— START Given information —
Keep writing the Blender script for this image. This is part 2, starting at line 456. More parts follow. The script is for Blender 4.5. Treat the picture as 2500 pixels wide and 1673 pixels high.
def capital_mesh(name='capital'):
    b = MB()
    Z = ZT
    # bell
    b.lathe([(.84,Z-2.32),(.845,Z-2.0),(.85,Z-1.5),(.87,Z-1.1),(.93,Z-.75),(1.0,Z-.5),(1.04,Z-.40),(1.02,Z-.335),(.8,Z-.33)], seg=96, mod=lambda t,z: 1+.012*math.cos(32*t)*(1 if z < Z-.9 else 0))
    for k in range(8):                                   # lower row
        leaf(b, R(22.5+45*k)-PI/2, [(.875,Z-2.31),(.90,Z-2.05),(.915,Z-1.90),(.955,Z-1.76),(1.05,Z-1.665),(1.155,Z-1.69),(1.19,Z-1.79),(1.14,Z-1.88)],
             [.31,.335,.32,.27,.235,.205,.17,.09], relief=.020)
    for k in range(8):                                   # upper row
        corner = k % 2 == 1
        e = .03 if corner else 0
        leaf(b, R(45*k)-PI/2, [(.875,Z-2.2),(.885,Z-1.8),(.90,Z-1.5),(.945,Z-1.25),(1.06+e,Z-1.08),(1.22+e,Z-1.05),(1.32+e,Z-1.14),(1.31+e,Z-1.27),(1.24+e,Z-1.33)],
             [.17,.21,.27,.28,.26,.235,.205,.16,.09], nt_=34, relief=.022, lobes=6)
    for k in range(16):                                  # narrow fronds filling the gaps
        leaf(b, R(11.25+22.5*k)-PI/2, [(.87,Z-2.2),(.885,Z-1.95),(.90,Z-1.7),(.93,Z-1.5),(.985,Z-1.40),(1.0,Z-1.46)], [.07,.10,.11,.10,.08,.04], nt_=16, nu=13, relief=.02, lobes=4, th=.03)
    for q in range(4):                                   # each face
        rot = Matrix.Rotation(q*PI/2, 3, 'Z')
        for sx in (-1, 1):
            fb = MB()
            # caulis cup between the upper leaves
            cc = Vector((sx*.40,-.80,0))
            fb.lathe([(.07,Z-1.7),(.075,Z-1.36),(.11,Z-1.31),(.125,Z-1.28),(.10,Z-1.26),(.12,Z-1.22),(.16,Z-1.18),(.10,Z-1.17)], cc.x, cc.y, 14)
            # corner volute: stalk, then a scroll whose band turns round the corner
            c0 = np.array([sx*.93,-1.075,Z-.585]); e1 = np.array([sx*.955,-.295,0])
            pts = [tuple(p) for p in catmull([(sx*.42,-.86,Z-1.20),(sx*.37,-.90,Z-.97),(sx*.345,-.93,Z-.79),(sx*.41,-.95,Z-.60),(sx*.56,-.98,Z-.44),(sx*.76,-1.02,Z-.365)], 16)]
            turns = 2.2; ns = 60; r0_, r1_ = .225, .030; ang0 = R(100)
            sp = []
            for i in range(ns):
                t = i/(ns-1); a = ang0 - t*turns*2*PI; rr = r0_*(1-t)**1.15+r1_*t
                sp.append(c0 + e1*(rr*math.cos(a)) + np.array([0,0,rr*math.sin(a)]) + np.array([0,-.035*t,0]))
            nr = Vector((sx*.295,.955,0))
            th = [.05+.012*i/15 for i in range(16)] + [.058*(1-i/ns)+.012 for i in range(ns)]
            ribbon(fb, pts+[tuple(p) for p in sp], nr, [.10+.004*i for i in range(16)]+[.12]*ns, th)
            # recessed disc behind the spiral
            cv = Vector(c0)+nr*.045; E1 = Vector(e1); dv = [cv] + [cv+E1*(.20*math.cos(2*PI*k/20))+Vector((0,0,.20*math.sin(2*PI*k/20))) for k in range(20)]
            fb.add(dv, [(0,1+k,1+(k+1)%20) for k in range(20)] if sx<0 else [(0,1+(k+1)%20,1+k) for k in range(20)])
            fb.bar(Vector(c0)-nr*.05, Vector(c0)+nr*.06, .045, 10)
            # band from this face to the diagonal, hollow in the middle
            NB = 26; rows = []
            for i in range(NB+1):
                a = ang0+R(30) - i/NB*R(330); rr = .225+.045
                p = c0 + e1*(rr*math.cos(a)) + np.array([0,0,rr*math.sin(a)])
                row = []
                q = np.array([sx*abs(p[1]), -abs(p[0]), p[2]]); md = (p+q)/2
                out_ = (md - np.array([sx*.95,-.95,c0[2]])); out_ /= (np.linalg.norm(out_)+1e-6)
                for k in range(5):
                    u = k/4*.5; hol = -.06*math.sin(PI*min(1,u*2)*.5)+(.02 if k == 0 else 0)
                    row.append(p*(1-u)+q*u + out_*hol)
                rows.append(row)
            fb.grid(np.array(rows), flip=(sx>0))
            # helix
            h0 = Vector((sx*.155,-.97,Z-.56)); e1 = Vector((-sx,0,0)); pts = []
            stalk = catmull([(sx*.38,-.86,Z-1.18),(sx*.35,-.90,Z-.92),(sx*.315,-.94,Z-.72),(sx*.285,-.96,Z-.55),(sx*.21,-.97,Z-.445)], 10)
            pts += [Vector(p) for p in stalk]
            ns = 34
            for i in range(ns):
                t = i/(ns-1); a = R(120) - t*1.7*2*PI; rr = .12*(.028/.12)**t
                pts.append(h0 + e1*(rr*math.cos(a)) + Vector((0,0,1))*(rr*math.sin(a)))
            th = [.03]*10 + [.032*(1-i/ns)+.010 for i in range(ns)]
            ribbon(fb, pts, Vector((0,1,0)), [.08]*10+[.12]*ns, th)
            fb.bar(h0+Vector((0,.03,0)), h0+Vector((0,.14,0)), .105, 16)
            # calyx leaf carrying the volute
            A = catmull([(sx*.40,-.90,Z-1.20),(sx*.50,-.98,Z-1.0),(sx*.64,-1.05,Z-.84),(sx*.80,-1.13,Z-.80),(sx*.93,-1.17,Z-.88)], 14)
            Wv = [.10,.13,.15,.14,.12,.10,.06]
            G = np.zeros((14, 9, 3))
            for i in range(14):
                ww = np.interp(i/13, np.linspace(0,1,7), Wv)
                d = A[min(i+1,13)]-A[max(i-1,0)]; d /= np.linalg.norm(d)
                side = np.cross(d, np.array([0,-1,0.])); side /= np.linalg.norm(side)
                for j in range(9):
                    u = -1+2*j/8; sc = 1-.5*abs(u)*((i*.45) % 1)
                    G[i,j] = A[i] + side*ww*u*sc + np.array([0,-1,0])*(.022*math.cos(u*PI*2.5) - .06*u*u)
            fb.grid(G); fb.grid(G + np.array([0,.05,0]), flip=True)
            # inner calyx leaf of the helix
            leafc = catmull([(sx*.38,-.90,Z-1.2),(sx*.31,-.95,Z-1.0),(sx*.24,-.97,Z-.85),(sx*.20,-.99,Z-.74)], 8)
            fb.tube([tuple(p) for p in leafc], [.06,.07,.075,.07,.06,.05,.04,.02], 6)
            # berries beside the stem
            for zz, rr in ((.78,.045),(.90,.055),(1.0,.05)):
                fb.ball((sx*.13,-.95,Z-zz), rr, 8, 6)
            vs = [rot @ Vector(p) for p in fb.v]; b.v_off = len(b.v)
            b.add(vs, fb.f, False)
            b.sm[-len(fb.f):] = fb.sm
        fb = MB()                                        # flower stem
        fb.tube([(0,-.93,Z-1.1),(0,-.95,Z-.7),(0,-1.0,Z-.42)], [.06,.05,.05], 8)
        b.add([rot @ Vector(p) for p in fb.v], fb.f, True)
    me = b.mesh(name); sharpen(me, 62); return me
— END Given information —
What to do —
Recopy the whole listing exactly.

Exercise output —
Keep writing the Blender script for this image. This is part 2, starting at line 456. More parts follow. The script is for Blender 4.5. Treat the picture as 2500 pixels wide and 1673 pixels high.
def capital_mesh(name='capital'):
    b = MB()
    Z = ZT
    # bell
    b.lathe([(.84,Z-2.32),(.845,Z-2.0),(.85,Z-1.5),(.87,Z-1.1),(.93,Z-.75),(1.0,Z-.5),(1.04,Z-.40),(1.02,Z-.335),(.8,Z-.33)], seg=96, mod=lambda t,z: 1+.012*math.cos(32*t)*(1 if z < Z-.9 else 0))
    for k in range(8):                                   # lower row
        leaf(b, R(22.5+45*k)-PI/2, [(.875,Z-2.31),(.90,Z-2.05),(.915,Z-1.90),(.955,Z-1.76),(1.05,Z-1.665),(1.155,Z-1.69),(1.19,Z-1.79),(1.14,Z-1.88)],
             [.31,.335,.32,.27,.235,.205,.17,.09], relief=.020)
    for k in range(8):                                   # upper row
        corner = k % 2 == 1
        e = .03 if corner else 0
        leaf(b, R(45*k)-PI/2, [(.875,Z-2.2),(.885,Z-1.8),(.90,Z-1.5),(.945,Z-1.25),(1.06+e,Z-1.08),(1.22+e,Z-1.05),(1.32+e,Z-1.14),(1.31+e,Z-1.27),(1.24+e,Z-1.33)],
             [.17,.21,.27,.28,.26,.235,.205,.16,.09], nt_=34, relief=.022, lobes=6)
    for k in range(16):                                  # narrow fronds filling the gaps
        leaf(b, R(11.25+22.5*k)-PI/2, [(.87,Z-2.2),(.885,Z-1.95),(.90,Z-1.7),(.93,Z-1.5),(.985,Z-1.40),(1.0,Z-1.46)], [.07,.10,.11,.10,.08,.04], nt_=16, nu=13, relief=.02, lobes=4, th=.03)
    for q in range(4):                                   # each face
        rot = Matrix.Rotation(q*PI/2, 3, 'Z')
        for sx in (-1, 1):
            fb = MB()
            # caulis cup between the upper leaves
            cc = Vector((sx*.40,-.80,0))
            fb.lathe([(.07,Z-1.7),(.075,Z-1.36),(.11,Z-1.31),(.125,Z-1.28),(.10,Z-1.26),(.12,Z-1.22),(.16,Z-1.18),(.10,Z-1.17)], cc.x, cc.y, 14)
            # corner volute: stalk, then a scroll whose band turns round the corner
            c0 = np.array([sx*.93,-1.075,Z-.585]); e1 = np.array([sx*.955,-.295,0])
            pts = [tuple(p) for p in catmull([(sx*.42,-.86,Z-1.20),(sx*.37,-.90,Z-.97),(sx*.345,-.93,Z-.79),(sx*.41,-.95,Z-.60),(sx*.56,-.98,Z-.44),(sx*.76,-1.02,Z-.365)], 16)]
            turns = 2.2; ns = 60; r0_, r1_ = .225, .030; ang0 = R(100)
            sp = []
            for i in range(ns):
                t = i/(ns-1); a = ang0 - t*turns*2*PI; rr = r0_*(1-t)**1.15+r1_*t
                sp.append(c0 + e1*(rr*math.cos(a)) + np.array([0,0,rr*math.sin(a)]) + np.array([0,-.035*t,0]))
            nr = Vector((sx*.295,.955,0))
            th = [.05+.012*i/15 for i in range(16)] + [.058*(1-i/ns)+.012 for i in range(ns)]
            ribbon(fb, pts+[tuple(p) for p in sp], nr, [.10+.004*i for i in range(16)]+[.12]*ns, th)
            # recessed disc behind the spiral
            cv = Vector(c0)+nr*.045; E1 = Vector(e1); dv = [cv] + [cv+E1*(.20*math.cos(2*PI*k/20))+Vector((0,0,.20*math.sin(2*PI*k/20))) for k in range(20)]
            fb.add(dv, [(0,1+k,1+(k+1)%20) for k in range(20)] if sx<0 else [(0,1+(k+1)%20,1+k) for k in range(20)])
            fb.bar(Vector(c0)-nr*.05, Vector(c0)+nr*.06, .045, 10)
            # band from this face to the diagonal, hollow in the middle
            NB = 26; rows = []
            for i in range(NB+1):
                a = ang0+R(30) - i/NB*R(330); rr = .225+.045
                p = c0 + e1*(rr*math.cos(a)) + np.array([0,0,rr*math.sin(a)])
                row = []
                q = np.array([sx*abs(p[1]), -abs(p[0]), p[2]]); md = (p+q)/2
                out_ = (md - np.array([sx*.95,-.95,c0[2]])); out_ /= (np.linalg.norm(out_)+1e-6)
                for k in range(5):
                    u = k/4*.5; hol = -.06*math.sin(PI*min(1,u*2)*.5)+(.02 if k == 0 else 0)
                    row.append(p*(1-u)+q*u + out_*hol)
                rows.append(row)
            fb.grid(np.array(rows), flip=(sx>0))
            # helix
            h0 = Vector((sx*.155,-.97,Z-.56)); e1 = Vector((-sx,0,0)); pts = []
            stalk = catmull([(sx*.38,-.86,Z-1.18),(sx*.35,-.90,Z-.92),(sx*.315,-.94,Z-.72),(sx*.285,-.96,Z-.55),(sx*.21,-.97,Z-.445)], 10)
            pts += [Vector(p) for p in stalk]
            ns = 34
            for i in range(ns):
                t = i/(ns-1); a = R(120) - t*1.7*2*PI; rr = .12*(.028/.12)**t
                pts.append(h0 + e1*(rr*math.cos(a)) + Vector((0,0,1))*(rr*math.sin(a)))
            th = [.03]*10 + [.032*(1-i/ns)+.010 for i in range(ns)]
            ribbon(fb, pts, Vector((0,1,0)), [.08]*10+[.12]*ns, th)
            fb.bar(h0+Vector((0,.03,0)), h0+Vector((0,.14,0)), .105, 16)
            # calyx leaf carrying the volute
            A = catmull([(sx*.40,-.90,Z-1.20),(sx*.50,-.98,Z-1.0),(sx*.64,-1.05,Z-.84),(sx*.80,-1.13,Z-.80),(sx*.93,-1.17,Z-.88)], 14)
            Wv = [.10,.13,.15,.14,.12,.10,.06]
            G = np.zeros((14, 9, 3))
            for i in range(14):
                ww = np.interp(i/13, np.linspace(0,1,7), Wv)
                d = A[min(i+1,13)]-A[max(i-1,0)]; d /= np.linalg.norm(d)
                side = np.cross(d, np.array([0,-1,0.])); side /= np.linalg.norm(side)
                for j in range(9):
                    u = -1+2*j/8; sc = 1-.5*abs(u)*((i*.45) % 1)
                    G[i,j] = A[i] + side*ww*u*sc + np.array([0,-1,0])*(.022*math.cos(u*PI*2.5) - .06*u*u)
            fb.grid(G); fb.grid(G + np.array([0,.05,0]), flip=True)
            # inner calyx leaf of the helix
            leafc = catmull([(sx*.38,-.90,Z-1.2),(sx*.31,-.95,Z-1.0),(sx*.24,-.97,Z-.85),(sx*.20,-.99,Z-.74)], 8)
            fb.tube([tuple(p) for p in leafc], [.06,.07,.075,.07,.06,.05,.04,.02], 6)
            # berries beside the stem
            for zz, rr in ((.78,.045),(.90,.055),(1.0,.05)):
                fb.ball((sx*.13,-.95,Z-zz), rr, 8, 6)
            vs = [rot @ Vector(p) for p in fb.v]; b.v_off = len(b.v)
            b.add(vs, fb.f, False)
            b.sm[-len(fb.f):] = fb.sm
        fb = MB()                                        # flower stem
        fb.tube([(0,-.93,Z-1.1),(0,-.95,Z-.7),(0,-1.0,Z-.42)], [.06,.05,.05], 8)
        b.add([rot @ Vector(p) for p in fb.v], fb.f, True)
    me = b.mesh(name); sharpen(me, 62); return me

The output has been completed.